Поэтому в эмиграции особенно с языком носишься как с писаной торбой, стараешься его развить в себе. У некоторых появляется тяжеловесность в языке. У Солженицына это явно. Я бы сказал, что и у Бродского она появилась. Медная поступь такая, командорская. Может быть, это от эмиграции, а может быть, здесь что-то другое — веяние времени…

— Саша, какова история твоей второй книги — «Меж собакой и волком»?

— Вторую книгу написал уже в Америке, сидя в таком очень далеком от русской культуры месте, как Западный Мичиган. — я там преподавал то ли русскую литературу. то ли язык, меня пригласили на лекции в маленький колледж. — так вот, там я писал книгу «Меж собакой и волком» на волжском материале.

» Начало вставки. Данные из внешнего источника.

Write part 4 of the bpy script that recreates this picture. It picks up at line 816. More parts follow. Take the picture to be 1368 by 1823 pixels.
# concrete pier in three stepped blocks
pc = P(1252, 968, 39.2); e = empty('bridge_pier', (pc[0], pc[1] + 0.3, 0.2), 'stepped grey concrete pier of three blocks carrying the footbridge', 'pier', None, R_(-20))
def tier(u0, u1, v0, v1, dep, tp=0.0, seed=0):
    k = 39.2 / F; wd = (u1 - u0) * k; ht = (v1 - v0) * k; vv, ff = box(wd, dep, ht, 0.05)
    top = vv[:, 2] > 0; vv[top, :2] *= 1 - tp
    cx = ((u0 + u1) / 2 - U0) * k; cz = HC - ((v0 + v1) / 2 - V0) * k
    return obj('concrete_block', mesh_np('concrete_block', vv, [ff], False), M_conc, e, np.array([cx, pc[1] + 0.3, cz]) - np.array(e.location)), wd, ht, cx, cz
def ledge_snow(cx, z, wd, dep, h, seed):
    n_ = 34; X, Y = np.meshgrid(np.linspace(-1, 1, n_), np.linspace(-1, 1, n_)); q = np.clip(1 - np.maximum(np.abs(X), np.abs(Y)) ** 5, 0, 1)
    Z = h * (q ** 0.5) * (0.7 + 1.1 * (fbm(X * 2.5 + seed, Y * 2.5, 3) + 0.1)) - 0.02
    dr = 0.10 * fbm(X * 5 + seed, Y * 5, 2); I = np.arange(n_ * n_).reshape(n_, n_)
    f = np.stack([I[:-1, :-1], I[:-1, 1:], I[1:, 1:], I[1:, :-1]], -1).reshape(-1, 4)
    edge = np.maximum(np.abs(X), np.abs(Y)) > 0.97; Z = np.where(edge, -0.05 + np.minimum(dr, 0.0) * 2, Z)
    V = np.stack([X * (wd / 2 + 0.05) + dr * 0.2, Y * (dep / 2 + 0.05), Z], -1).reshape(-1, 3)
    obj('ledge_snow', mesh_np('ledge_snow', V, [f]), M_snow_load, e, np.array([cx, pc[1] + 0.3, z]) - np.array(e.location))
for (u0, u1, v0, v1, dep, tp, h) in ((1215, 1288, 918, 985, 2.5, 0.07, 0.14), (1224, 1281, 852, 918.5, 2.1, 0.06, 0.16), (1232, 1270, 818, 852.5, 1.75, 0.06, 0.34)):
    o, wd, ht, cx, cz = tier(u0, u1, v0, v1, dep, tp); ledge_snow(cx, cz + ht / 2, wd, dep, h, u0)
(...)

Это было странно, писать такую народную, почти сказовую книгу в месте, где в радиусе нескольких сот километров не было ни одного русскоязычного человека.

Еще в Вене я понял, что главное для меня — сохранить язык. И я решился на крайность — не учить никакого чужого языка. Да, буду жить за границей, но в русском кругу. Первые годы, это удивительно, я даже старался не встречаться с американцами, я писал только по-русски. Но постепенно со временем я и не заметил, как выучил английский. И ничего не случилось, кажется, по-прежнему мой русский не очень плох. Вот сегодня в буфете какая-то девушка сделала комплимент: «Вы так хорошо говорите по-русски, а мы думали, что вы его совсем забыли и должны говорить с акцентом».

Саша замолчал, налил себе немного вина, вздохнул:

— Я блаженствую… Здесь все называется по-русски, каждый предмет, и это непривычно. Когда я иду по улице и вдруг кто-то рядом заговаривает по-русски, я вздрагиваю и думаю: «Откуда же эти люди здесь, как хорошо они говорят по-русски…» Я до сих пор еще там. И все время хочется проснуться, во мне ощущение чего-то нереального. Невероятно удобно жить по-русски и с русскими, не нужно напрягаться и думать, что вот сейчас нужно подойти к киоску за газетой и я должен весь как-то сжаться и думать, на каком языке заговорить, на английском или на греческом. Я как бы думаю и по-английски и по-гречески. А тут, качнувшись вперед, я прихожу в себя и просто спрашиваю, не думая ни о чем. Какое это замечательное чувство!